On peut entrevoir le futur de manière assez réaliste. On voit poindre ça et là une utilisation de la biométrie mais pas encore de réalisation à long terme. Imaginons du fait: fini l’utilisation d’une carte de fidélité en plastique. Bientôt, les cartes de paiement seront vétustes... la carte de fidélité et de paiement sera vous! Tout sera relié à votre emprunte digitale, à l’analyse de votre oeil grâce à un scanneur optique ou encore plus amusant et moins invasif, à l’entrée d’un magasin où vous êtes habitué de vous rendre, des capteurs biométriques savent qui vous êtes en rentrant ou d’autres capteurs reconnaissent le signal GPS de votre téléphone intelligent par la géolocalisation.
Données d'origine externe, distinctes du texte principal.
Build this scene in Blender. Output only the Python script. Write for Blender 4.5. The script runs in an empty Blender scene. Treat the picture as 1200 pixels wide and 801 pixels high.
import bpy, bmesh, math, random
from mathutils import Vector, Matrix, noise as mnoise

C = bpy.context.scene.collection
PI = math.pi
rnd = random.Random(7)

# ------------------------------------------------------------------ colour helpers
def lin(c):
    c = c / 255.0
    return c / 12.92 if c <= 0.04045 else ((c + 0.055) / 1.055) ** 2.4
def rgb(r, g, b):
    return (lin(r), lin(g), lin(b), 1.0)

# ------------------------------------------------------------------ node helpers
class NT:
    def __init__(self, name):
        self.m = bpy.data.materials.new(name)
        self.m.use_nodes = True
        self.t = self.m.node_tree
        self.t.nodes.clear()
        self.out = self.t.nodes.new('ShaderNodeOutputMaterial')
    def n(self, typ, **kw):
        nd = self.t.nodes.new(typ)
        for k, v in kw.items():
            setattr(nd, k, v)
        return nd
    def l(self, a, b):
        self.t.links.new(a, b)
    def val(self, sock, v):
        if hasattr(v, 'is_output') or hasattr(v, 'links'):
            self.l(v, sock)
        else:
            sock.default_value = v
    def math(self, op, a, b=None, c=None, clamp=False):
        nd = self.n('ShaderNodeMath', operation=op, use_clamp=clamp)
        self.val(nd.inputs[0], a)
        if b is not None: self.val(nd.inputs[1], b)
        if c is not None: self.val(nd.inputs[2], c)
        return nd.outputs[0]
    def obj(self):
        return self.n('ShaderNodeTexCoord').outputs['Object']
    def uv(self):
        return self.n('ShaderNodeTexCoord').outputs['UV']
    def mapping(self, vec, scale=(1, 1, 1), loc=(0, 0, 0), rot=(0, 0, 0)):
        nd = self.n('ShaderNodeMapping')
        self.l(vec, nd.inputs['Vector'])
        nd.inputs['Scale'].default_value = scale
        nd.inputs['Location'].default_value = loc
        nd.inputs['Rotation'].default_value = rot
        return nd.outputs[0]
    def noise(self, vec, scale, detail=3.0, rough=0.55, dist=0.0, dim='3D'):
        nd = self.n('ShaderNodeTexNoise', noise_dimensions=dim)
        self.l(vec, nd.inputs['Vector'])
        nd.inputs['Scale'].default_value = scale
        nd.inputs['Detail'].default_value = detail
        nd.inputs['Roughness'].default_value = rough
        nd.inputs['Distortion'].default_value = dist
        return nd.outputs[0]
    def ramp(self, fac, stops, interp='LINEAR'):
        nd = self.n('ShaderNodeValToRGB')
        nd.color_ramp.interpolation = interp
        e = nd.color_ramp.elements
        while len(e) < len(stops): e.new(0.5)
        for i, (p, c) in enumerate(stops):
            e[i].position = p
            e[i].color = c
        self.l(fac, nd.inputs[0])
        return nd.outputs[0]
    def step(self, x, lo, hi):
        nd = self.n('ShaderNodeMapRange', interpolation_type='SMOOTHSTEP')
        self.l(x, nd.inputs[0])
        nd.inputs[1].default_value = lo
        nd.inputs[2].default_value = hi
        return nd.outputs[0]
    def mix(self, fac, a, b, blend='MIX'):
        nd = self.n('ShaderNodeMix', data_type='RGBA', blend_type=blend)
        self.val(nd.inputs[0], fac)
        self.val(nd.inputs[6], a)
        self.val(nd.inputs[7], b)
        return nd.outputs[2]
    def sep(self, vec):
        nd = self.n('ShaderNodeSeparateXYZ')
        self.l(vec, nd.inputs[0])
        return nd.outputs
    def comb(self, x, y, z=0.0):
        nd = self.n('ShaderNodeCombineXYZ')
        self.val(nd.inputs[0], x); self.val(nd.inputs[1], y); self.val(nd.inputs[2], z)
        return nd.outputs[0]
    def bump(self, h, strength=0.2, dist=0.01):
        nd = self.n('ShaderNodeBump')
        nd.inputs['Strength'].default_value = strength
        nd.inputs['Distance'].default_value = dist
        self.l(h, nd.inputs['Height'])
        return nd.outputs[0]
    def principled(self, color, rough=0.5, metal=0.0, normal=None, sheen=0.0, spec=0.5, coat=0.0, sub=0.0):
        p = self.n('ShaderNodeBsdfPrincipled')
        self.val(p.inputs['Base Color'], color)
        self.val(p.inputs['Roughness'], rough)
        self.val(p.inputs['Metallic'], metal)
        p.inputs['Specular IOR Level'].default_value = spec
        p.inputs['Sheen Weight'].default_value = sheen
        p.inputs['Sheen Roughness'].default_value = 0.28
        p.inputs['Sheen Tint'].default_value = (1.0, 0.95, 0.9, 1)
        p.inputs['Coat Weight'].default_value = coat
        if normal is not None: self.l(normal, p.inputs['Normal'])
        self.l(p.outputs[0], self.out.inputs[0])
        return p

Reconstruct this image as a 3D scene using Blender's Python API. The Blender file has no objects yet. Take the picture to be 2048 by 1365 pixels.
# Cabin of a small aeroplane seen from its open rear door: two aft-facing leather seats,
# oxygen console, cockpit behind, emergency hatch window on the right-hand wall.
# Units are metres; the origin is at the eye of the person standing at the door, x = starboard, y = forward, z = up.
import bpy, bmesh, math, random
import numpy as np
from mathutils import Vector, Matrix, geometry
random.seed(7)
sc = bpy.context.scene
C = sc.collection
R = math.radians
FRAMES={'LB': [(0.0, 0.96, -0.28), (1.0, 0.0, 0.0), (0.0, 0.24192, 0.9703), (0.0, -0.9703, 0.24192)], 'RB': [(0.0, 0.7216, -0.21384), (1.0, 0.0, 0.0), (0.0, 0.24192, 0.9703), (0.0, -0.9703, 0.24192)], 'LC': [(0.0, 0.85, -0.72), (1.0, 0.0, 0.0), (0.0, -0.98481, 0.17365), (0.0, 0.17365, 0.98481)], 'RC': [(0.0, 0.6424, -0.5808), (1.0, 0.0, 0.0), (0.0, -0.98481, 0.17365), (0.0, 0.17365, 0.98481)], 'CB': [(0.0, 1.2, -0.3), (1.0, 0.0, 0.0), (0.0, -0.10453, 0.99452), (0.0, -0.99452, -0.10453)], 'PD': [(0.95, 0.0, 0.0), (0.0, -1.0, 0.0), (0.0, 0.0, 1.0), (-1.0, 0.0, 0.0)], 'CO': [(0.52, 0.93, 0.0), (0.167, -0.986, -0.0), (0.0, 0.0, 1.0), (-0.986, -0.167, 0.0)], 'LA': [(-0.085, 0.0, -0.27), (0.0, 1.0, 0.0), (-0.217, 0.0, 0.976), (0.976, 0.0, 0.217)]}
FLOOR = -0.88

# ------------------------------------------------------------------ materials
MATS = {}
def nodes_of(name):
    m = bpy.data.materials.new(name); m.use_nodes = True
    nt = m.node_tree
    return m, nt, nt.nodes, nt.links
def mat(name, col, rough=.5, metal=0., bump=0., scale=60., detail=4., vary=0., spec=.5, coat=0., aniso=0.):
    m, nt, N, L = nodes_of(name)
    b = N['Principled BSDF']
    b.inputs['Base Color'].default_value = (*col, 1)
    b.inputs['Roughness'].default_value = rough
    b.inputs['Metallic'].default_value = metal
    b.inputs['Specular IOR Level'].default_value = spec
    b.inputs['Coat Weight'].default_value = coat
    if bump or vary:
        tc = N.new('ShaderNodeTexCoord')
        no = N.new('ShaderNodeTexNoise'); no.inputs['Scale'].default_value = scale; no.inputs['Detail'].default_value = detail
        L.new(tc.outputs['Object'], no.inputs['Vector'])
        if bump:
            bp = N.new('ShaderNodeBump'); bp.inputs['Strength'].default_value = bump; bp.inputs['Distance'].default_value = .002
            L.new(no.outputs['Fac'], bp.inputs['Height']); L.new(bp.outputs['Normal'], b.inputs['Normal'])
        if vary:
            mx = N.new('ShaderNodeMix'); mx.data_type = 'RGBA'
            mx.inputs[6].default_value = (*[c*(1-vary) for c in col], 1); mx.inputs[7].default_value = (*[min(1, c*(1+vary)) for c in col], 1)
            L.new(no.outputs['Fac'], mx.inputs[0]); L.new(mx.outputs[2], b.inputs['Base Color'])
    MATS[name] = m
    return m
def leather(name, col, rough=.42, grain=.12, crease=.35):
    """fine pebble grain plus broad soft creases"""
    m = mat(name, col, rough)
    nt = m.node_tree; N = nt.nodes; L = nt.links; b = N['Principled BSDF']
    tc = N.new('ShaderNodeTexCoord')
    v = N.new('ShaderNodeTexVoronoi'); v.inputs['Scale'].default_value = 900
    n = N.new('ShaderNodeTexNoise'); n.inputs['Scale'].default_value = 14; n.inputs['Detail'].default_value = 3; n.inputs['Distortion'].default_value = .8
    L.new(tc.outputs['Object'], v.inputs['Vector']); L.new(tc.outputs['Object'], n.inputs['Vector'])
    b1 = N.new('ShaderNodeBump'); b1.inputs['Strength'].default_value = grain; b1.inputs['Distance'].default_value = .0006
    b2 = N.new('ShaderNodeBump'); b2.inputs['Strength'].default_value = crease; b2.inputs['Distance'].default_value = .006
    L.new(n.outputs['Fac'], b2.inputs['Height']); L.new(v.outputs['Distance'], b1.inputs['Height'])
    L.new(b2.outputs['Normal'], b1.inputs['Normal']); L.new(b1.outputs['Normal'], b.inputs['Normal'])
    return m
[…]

Et pourquoi donc? Peut-être simplement pour vous signaler les promotions des produits achetés habituellement, faire des ventes croisées ou proposer des alternatives et, de façon efficace, vous envoyer par courriel ou message texte votre facture qui sera, avec votre accord, débiter de votre compte crédit.

En conclusion, afin d’être bien accepter d’un public méfiant, il faudra installer des règlements d’utilisation de toutes ces informations à portée de mains (ou plutôt, de clavier). Encore dans ce cas, la France est un très bon exemple. Après avoir aidé à fixer plusieurs règlements et lois qui régissent spécifiquement le commerce électronique, l’Union Française du Marketing Direct et Digital et ses partenaires ont proposé au Ministère de l’Économie, des Finances et de l’Industrie, un guide du bon usage des cookies publicitaires (qui recueillent de la même manière un tas de données sur le consommateur). Ce nouveau guide s’inscrit dans la continuité de la charte publicité ciblée et la protection des internautes signée le 30 septembre 2010 sous l’égide de l’UFMD. Bien conscientisées par les enjeux liés à l’utilisation des bases de données client, ces associations et les autorités compétentes sont soucieuses de trouver des solutions répondant aux attentes des consommateurs concernant leur vie privée et la propension de certaines industries à pousser le consommateur à la surconsommation.